Investing

2006: Year of What If

 

Don't color me bullish. Rather, consider me willing to question and bet against the intellectually interesting, yet so far incorrect, economic-disaster scenario.

What if the housing market doesn't crash?

What if the Fed engineers a soft landing?

What if global growth outside the U.S. accelerates?

What if the rate hikes are finished?

I will tell you what. Next year could be another decent one for stocks, especially economically sensitive ones.

Last December, I predicted a choppy, modest return year for the U.S. stock market. I also opined that decent returns could be garnered from either rapidly growing or compellingly valued stocks. I termed 2005 "The Year of Extreme Investing." It was not a bad year, but no barnburner either. In fact, the markets played out mostly as I expected this year. The average stock appreciated around 8%, a bit better than the S&P 500.

Share prices in extreme growers, like Apple(AAPL) and Google(GOOG), exploded. And many deep-value sectors such as homebuilders, managed care, energy, raw materials and machinery stocks posted impressive gains.
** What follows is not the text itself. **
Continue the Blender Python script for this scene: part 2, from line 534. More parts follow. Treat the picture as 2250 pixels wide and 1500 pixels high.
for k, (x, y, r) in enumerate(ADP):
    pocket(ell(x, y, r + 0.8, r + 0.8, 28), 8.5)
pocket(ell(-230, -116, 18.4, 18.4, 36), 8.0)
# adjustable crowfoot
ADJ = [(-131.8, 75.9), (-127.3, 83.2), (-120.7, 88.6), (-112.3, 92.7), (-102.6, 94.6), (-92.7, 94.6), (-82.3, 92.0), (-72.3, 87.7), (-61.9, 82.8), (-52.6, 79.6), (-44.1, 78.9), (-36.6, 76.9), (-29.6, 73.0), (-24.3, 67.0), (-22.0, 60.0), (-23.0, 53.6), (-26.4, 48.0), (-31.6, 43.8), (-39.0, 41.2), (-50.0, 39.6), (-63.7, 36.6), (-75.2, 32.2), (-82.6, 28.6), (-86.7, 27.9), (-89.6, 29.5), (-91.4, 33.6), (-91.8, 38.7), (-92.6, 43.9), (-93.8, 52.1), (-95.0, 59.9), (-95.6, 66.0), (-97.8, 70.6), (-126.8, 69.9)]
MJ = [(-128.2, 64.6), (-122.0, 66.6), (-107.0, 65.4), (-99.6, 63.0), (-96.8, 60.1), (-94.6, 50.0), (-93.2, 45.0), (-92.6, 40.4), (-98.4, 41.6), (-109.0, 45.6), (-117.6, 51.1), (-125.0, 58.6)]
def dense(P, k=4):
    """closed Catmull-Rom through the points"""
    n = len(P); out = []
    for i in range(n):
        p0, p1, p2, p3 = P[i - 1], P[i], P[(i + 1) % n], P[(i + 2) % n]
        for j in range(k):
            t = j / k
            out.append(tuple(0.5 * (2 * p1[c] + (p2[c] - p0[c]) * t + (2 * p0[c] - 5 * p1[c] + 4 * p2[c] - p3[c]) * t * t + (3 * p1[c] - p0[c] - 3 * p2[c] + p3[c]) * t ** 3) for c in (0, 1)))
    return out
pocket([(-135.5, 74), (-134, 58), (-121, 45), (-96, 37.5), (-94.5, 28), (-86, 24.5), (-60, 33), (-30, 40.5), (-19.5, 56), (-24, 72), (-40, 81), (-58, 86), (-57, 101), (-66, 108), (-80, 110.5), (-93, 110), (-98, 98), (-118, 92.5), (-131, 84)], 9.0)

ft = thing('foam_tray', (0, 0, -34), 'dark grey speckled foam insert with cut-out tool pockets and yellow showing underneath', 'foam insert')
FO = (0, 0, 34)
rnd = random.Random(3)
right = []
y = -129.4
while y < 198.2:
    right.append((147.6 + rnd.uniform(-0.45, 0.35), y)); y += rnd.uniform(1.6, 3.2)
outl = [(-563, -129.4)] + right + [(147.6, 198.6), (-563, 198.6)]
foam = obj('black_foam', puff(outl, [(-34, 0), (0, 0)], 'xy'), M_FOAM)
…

Interest-sensitive shares such as REITs and utilities also performed well.

However, the 15 to 20 times P/E-valued, 7% to 10% growing, large-cap stocks struggled. Category-killer franchise companies such as Microsoft(MSFT), Cisco(CSCO), Wal-Mart(WMT), Anheuser-Busch(BUD), Coca-Cola(KO), Merck(MRK), DuPont(DD), Alcoa(AA), General Electric(GE) and Verizon(VZ) either declined or treaded water.

These stocks were neither fish nor fowl, not growing rapidly to generate investor enthusiasm nor undervalued. Most ended the year much cheaper than they began, yet remain in style limbo as "cheaper, former growth stocks."

Second Verse, Same as the First

Unfortunately, 2006 is shaping up similarly to the current year.

There are individual stocks that are compellingly valued, many in economically sensitive sectors and appear to offer excellent appreciation potential. And here I mean "hated" stocks with 7-10 P/E ratios, and not the "relatively cheap" ones at midteen valuations. They include the usual suspects in the raw materials, industrial, consumer-durable, retail and energy sectors. Investors can load the boat on many low P/E stocks and make very good money under the right scenario.